Ms. McCarthy earned a Bachelor of Science degree in Business Administration from Creighton University and completed the University of Pennsylvania Wharton School’s KPMG International Development Program. Ms. McCarthy serves as a director on Tesoro Corporation, a global petroleum refinery corporation and Mutual of Omaha, a mutual insurance and banking company. Ms. McCarthy was selected to serve on the Board due, in part, to her background as a member of the audit committees of Tesoro Corporation and Mutual of Omaha and her financial and accounting expertise from her prior extensive experience as the Vice Chair of KPMG LLP.

In connection with her appointment to the Board and in accordance with the Company’s Director Compensation Policy, the Board approved an initial award of restricted stock units for Ms. McCarthy having a value of approximately $1,000,000, which will be granted effective October 20, 2016 (the grant date). These restricted stock units will vest over three years, with one-third of the shares subject to the award vesting on the first anniversary of the grant date, and the remaining shares vesting equally over the next two years on a quarterly basis, subject to continued service on the Board on the applicable vesting date. In the event of a change of control, all shares subject to the award would become fully vested and immediately exercisable. The restricted stock units are subject to the terms and conditions of the Company’s 2012 Equity Incentive Plan and its related grant agreements. In addition, the Company expects to grant an annual award of restricted stock units having a value of approximately $320,000 to Ms. McCarthy on the date of each annual meeting of stockholders, beginning with the annual meeting of stockholders to be held in 2017, subject to continued service on the Board and the Audit Committee. Each annual award of restricted stock units is expected to vest over one year on a quarterly basis. The Company will also reimburse Ms. McCarthy for all reasonable expenses in connection with her services to the Company. A copy of the offer letter between Ms. McCarthy and the Company is filed as Exhibit 10.1 to this Current Report on Form 8-K.

Ms. McCarthy executed the Company’s standard form of indemnification agreement, a copy of which has been filed as Exhibit 10.1 to the Company’s Registration Statement on Form S-1 (File No. 333-180620) filed with the Securities and Exchange Commission on July 9, 2012.

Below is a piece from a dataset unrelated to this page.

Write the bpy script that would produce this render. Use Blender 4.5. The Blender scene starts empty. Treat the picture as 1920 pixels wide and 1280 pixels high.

There is no arrangement or understanding between Ms. McCarthy and any other persons pursuant to which Ms. McCarthy was elected as a director. In addition, Ms. McCarthy is not a party to any transaction, or series of transactions, required to be disclosed pursuant to Item 404(a) of Regulation S-K.

On October 24, 2016, the Company issued a press release announcing Ms. McCarthy’s appointment as a director. The press release is attached hereto as Exhibit 99.1.


Item 9.01 Financial Statements and Exhibits.

 

(d) Exhibits.

 

Exhibit No.

  

Description of Exhibit

10.1    Offer Letter between the Registrant and Mary Pat McCarthy, dated October 13, 2016.
99.1    Press release dated as of October 24, 2016.


SIGNATURES

Pursuant to the requirements of the Securities Exchange Act of 1934, the registrant has duly caused this report to be signed on its behalf by the undersigned hereunto duly authorized.

 

PALO ALTO NETWORKS, INC.
By:  

/s/ Mark D. McLaughlin

 

Mark D. McLaughlin

Chief Executive Officer

Date: October 24, 2016


EXHIBIT INDEX

 

Exhibit No.

  

Description of Exhibit

10.1    Offer Letter between the Registrant and Mary Pat McCarthy, dated October 13, 2016.
99.1    Press release dated as of October 24, 2016.